Bien que les fonds de production soient mixtes, il est manifeste que la Chine est derrière ce projet. Il s'agit de vendre son image sur la scène internationale et le fait de choisir un acteur occidental participe de cette stratégie pour faire pénétrer le film sur le marché européo-américain. Il n'y a pas de white-washing à chercher, le rôle est fait pour un occidental comme le souligne le réalisateur. L'action se passe dans une Chine mythique, et cela est dûment mentionné dans le film alors qu'un conte européen ne préciserait pas la localisation exacte de l'action. Le petit texte d'introduction présente la Muraille chinoise comme l'oeuvre la plus importante et merveilleuse de l'humanité pour lier définitivement le nom de la Chine à cette oeuvre monumentale. Les occidentaux n'ont pas nécessairement le bon rôle, dans la première partie leur vocation est de s'émerveiller devant l'armée chinoise, si belle, si organisée, provenant d'un peuple avancée, disposant de nombreuses technologies dont la fameuse poudre noire. Les occidentaux, qui sont généralisés (pour les Chinois, tous les abrahamiques sont mis ensembles), sont avides de pouvoir et de richesses. Que cela soit par leur pensée ou leur aspect; ils sont loin de la civilisation chinoise (les armées chinoises rappellent les peuples elfiques du Seigneur des Anneaux de part leur costume raffiné et leur attitude). Le personnage de Matt Damon est un peu différent mais constitue l'exception dans la civilisation occidentale. Le message politique est assez manifeste. 

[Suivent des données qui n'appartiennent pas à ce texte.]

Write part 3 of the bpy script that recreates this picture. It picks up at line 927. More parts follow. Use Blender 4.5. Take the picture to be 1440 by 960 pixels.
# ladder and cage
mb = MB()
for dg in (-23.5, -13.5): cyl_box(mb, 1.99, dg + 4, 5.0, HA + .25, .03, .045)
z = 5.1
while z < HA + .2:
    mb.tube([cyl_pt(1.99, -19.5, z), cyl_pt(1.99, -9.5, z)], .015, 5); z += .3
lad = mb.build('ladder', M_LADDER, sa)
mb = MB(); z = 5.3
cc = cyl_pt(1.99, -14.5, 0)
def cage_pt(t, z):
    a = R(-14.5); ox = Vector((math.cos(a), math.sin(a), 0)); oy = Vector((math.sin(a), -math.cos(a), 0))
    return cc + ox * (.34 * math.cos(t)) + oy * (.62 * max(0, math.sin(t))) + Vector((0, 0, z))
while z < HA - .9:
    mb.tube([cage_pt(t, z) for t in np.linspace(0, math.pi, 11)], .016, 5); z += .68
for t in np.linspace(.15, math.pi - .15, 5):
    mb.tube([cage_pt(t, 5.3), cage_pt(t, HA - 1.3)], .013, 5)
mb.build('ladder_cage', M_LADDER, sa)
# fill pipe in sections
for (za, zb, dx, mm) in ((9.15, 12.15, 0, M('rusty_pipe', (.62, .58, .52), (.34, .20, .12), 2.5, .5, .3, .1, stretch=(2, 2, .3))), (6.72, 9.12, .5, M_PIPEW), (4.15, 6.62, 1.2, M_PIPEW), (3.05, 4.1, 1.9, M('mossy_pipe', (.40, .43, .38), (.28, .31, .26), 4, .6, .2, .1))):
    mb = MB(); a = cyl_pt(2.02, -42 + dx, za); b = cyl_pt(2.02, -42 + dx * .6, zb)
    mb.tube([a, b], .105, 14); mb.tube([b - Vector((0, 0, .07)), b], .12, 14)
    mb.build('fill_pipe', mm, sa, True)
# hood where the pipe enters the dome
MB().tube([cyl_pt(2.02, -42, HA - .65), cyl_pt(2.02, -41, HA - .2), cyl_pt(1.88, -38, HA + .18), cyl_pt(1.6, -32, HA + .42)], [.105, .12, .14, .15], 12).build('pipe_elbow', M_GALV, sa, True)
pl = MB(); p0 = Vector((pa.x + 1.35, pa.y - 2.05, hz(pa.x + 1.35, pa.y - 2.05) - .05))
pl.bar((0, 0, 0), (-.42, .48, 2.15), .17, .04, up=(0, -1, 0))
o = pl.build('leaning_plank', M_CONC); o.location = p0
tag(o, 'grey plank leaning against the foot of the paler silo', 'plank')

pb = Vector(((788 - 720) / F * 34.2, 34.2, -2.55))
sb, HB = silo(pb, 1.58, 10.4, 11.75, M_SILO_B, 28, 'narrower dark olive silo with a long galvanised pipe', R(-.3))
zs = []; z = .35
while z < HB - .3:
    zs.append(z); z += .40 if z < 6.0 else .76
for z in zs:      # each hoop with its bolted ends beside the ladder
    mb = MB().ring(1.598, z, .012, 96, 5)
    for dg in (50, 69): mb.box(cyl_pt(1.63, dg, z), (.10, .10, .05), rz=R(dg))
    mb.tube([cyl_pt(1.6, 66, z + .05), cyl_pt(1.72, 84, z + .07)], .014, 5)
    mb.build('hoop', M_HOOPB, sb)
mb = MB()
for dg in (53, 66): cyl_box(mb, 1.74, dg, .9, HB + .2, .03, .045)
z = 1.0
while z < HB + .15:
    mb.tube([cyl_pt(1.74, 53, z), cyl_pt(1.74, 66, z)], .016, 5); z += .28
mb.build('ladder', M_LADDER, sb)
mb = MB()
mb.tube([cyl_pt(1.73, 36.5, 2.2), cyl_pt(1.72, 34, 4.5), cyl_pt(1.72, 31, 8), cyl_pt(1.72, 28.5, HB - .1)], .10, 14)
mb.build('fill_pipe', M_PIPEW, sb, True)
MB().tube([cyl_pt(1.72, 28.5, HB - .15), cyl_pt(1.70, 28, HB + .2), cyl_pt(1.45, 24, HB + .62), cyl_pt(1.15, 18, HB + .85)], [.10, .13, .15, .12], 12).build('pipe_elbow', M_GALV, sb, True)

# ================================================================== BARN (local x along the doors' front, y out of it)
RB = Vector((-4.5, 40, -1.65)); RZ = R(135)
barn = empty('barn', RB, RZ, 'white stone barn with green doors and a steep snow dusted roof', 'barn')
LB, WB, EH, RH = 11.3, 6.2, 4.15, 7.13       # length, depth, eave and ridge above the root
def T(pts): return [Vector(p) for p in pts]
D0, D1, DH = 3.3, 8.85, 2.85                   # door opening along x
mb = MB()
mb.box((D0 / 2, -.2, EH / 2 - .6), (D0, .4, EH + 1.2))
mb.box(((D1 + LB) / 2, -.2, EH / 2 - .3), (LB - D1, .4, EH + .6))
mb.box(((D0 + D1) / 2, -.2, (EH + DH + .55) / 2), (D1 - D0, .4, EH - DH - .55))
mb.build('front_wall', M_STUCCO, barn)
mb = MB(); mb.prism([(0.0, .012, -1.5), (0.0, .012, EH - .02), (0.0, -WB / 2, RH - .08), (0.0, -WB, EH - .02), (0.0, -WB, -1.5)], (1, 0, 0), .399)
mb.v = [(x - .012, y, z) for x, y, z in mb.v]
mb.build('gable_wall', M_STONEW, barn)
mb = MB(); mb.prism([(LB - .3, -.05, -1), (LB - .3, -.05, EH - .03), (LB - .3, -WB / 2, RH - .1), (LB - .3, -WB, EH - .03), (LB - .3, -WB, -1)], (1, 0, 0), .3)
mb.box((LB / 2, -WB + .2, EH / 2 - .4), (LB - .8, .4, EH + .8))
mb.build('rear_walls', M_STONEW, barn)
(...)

Les thématiques : au nom du collectif!

Si la Chine est si grande, c'est parce que les individus sont au service du collectif. Il s'agit d'un idéal qui donne un sens à la vie et pour lequel il est honorable de se sacrifier. Servir un idéal peut être très honorable, certes, mais le film ne dit pas ce qu'il est, on devine que c'est la patrie, ce qui ne va pas sans questionnement. Les occidentaux, eux, sont dans un état de survie, ils se battent pour manger, pour l'argent voire pour Dieu - le film ne donne (justement) aucun crédit à cette option (marxisme oblige). L'histoire présente donc les occidentaux négativement mais la raison qu'ils en donnent peut être contestée, il est normal de penser à sa survie. Tout l'enjeu du film est que le personnage de Matt Damon adopte la pensée chinoise, certes séduisante sur le papier, capable de produire d'immenses choses mais au prix d'une soumission totale à la patrie. Non pas qu'il ne faille pas suivre des règles mais comprendre en quoi des règles sont nécessaires est primordial, ce que le film laisse de côté (pour la fiction les chinois sauvent le monde donc la raison est juste mais pas pertinente pour s'appliquer à notre monde). Certes, à la fin, le film prétend qu'une alliance entre les deux pensées, chinoise et occidentale, est possible et même productive mais il s'agit plus de la pensée chinoise alliée à l'habilité occidentale. On reconnaît toutefois la volonté de faire un pas vers l'autre. Autre point amusant, si la patrie est louée, l'empereur est lui dénigré et on comprend pourquoi dans un régime marxiste. Cela n'est pas innocent. Enfin, dernier message intéressant ; la technique ne peut aller qu'à des Hommes raisonnables, c'est le cas pour la poudre noire. Les occidentaux voudraient en faire commerce et l'utiliser pour la guerre alors que la Chine l'use avec raison. Dans le fond, le message est juste. Comme dirait le grand philosophe Ben Parker (^_^) : "De grands pouvoirs impliquent de grandes responsabilités", et il est vrai qu'il ne s'agit pas de partager le savoir n'importe comment au nom de principes hasardeux. 

En définitive, La Grande Muraille est une fiction quelconque mais intéressante en tant qu'objet intellectuel présentant une pensée chinoise.